Saturday, March 21, 2009

Phil Johnson on where Evangelicalism ran astray

Pursuant to the post containing the audio clip of Phil Johnson's sermon on What is an Evangelical, the transcripts of Phil's sermon in the later parts can be found here and here. Here is a excerpt:

Now we need to discuss the contemporary evangelical movement and where it went astray before time gets totally away from us.

Since the mid-1800s there has been a concerted effort to broaden the definition of evangelicalism so that more people can fit in the tent. That happens on the one hand because the adjective evangelical has always been a kind of seal of approval in Christianity—and everybody wants to get into the tent. It's a shorthand way of signifying that someone really believes the Bible and takes the gospel seriously.

Naturally, false teachers who want to smuggle in false doctrines would love to be thought of as evangelicals, because that minimizes the criticism and suspicion that gets aimed their way.

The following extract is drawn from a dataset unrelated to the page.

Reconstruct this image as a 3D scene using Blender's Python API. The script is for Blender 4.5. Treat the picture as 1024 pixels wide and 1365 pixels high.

Charles Spurgeon noticed this phenomenon in the nineteenth century, and he pleaded with the true evangelicals of that era not to accept the claims of those who say they are evangelicals but aren't. He warned the Baptist union that the plan of the enemy was (in his words)"to lay the egg of error in the nest of our churches." And he warned that people who called themselves evangelicals but rejected evangelical principles had already infiltrated the Baptist Union. These pseudo-evangelicals took label for themselves, but they refused to define what they meant by it. (Just like today.) In 1888, Spurgeon wrote, "It is mere cant (meaning hypocrisy—a pious pretense) to cry, 'We are evangelical; we are all evangelical,' and yet decline to say what evangelical means. If men are really evangelical, they delight to spread as glad tidings the truths from which they take the name."…

2 comments:

Joel Tay said...

You'll be surprised how many professing evangelicals in my college are actually Neo-orthodox or Neo-liberal in disguise. And I did not even mention the Nestorians.

Daniel C said...

Joel:

Well, if they were truly evangelical, the churches wouldn't be in such a state, would it?